А дело было в том, что мои издатели упрекнули меня в том, что я посмела польститься на более высокий гонорар, предложенный мне другим издательством. Непроговоренный подтекст беседы был таков: «Да, мы платим тебе мало, но будь благодарна, что мы тебя издаем, а ты, тварь неблагодарная, хочешь уйти к другому издателю!» При этом никаких договорных обязательств у меня с издательством на тот момент не было. Я имела полное юридическое право это сделать. Другое дело — моральное право... Но если бы они платили мне больше, я бы ни на что не польстилась.

Мудрый начальник, выслушав меня, сказал: «С этой минуты ты занимаешься только тем, что пишешь книги, а всеми твоими отношениями с издательством буду заниматься я. Я понимаю аргументы издателей как руководитель, но я понимаю и тебя — как автора, который все это выслушивать не должен. Твое дело — писать». И с 1996 года у меня отношения с издательством стали идеальными.

— И издательство не обиделось за то, что Вы придали Ваши с ними отношения гласности?

— У них хватило ума, мудрости, взрослости, деликатности не обижаться.

— Молодым авторам сегодня пробиться сложнее или сложнее было в Ваше время?

— Сегодня сложнее...

— Потому что все ниши заняты Вами и Вашими коллегами?

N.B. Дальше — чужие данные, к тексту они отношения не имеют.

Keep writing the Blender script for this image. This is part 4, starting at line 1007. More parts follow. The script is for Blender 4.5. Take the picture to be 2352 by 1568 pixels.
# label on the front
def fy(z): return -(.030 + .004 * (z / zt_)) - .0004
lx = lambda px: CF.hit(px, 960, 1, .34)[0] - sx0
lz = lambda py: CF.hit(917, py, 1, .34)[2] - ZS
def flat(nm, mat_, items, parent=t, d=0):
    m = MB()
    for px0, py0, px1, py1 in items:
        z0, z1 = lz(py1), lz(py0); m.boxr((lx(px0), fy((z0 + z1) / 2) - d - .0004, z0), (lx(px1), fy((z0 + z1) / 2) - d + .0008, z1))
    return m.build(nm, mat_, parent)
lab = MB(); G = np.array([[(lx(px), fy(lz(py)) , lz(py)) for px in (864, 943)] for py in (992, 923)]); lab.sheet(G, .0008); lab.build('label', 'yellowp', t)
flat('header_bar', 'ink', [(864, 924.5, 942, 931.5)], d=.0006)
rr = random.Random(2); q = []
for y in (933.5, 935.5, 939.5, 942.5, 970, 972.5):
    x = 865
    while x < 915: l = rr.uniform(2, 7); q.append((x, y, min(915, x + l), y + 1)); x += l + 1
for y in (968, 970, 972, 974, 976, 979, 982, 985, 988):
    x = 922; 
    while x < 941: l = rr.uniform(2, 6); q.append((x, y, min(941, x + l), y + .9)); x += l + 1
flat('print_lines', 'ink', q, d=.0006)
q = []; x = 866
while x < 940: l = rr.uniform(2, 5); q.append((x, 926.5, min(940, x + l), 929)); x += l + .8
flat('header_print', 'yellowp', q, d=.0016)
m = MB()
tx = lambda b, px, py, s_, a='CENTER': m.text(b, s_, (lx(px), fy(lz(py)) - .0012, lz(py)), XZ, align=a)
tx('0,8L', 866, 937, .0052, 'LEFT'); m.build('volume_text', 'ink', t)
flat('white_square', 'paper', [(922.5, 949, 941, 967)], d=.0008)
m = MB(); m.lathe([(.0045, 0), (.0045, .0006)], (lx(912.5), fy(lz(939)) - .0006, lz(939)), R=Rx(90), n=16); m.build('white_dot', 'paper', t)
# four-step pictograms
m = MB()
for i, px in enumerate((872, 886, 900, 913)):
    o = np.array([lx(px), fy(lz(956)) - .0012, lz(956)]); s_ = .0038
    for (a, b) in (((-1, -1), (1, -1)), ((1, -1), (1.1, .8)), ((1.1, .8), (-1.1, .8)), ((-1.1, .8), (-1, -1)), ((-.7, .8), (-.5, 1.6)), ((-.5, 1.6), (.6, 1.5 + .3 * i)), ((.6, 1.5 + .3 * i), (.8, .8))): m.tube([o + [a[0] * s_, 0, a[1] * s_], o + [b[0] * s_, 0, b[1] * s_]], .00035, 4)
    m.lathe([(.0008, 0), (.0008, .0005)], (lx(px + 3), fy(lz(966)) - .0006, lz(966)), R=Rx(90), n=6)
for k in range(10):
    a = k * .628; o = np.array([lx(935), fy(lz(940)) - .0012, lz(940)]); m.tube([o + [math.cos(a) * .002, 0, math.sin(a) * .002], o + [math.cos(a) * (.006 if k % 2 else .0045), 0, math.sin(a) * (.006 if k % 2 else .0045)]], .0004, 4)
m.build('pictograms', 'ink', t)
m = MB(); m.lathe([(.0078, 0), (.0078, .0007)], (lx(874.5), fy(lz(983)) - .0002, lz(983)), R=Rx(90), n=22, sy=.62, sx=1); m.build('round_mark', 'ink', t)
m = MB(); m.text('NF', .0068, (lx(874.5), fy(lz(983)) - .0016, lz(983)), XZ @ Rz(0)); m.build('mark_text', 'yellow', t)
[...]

— Моя ниша еще могла бы вместить достаточно большое количество писателей, а сложнее стало потому, что стало много авторов. В начале 1990-х их было мало, поэтому с удовольствием брали всех. К тому же тогда был очень востребован жанр детектива. А сегодня в нем написано так много, что издателю неинтересно брать одно и то же, ему хочется оригинальности, новизны, яркости, свежести. А в середине 1990-х это было не нужно. Можно было писать посредственно — все равно тебя издадут. Сейчас без изюминки издатель нового автора не возьмет.

— Мы с Вами говорили о Вашей литературной плодовитости... А ведь именно из-за нее Вас в 1990-е годы стали подозревать в использовании литературных негров. Были основания?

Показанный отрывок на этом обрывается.